Curiously, most of modern life is based on an uneasy silence, the idea that whatever one strongly believes is best kept under wraps for fear of causing offence to non-believers – even, oddly enough, if those things include (as they appear to in Ms Patterson's case) such elementals as civility and personal freedom. Nowhere are these evasions more conspicuous than in the field of personal relationships. Every couple of months in our little community there comes news of a marital fracture in which someone – generally, but not always, some man – has behaved with maximum gracelessness. All that follows among the peer group, though, is an embarrassed silence: the silence of people who profoundly disapprove, but prefer not to let that disapproval show. It is all a far cry from the conversation I remember having with my old college tutor, who had complained about an undergrad's habit of sneaking into the music room at night with his electric guitar and making a "dreadful racket". "That's rather a value judgement, isn't it?" I loftily demurred. "Precisely," Sir Keith (as he now is) shot back. "And we're here to make them."

***

Great interest has been expressed in the holiday destinations favoured by the current crop of Labour leadership candidates, the suggestion being that economic retrenchment has inspired a somewhat self-conscious frugality. Thus David Miliband is off to Northumberland, and his brother Ed is going to Cornwall. Andy Burnham is heading for the west coast of Scotland, while Ed Balls is attempting to mitigate the luxury of a trip to Maine by squeezing his family into a campervan.
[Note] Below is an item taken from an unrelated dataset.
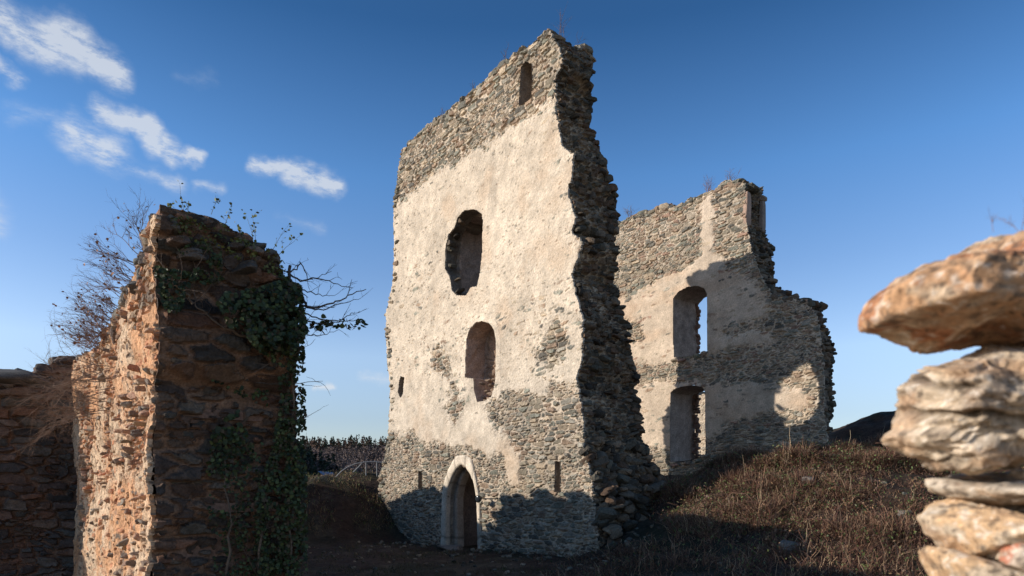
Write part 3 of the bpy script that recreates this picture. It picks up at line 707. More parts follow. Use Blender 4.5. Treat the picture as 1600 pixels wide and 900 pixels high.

According to her office, Diane Abbott "might take a holiday somewhere in Britain later, but she has not got anything organised yet".

Readying myself for a single, populous week in Southwold (both grannies, three children, oldest child's girlfriend, countless cousins, camp beds in each alcove), I can assure at least four-fifths of Labour's Frugal Five that they are going to have to do a jolly sight better than this if they want to secure my vote.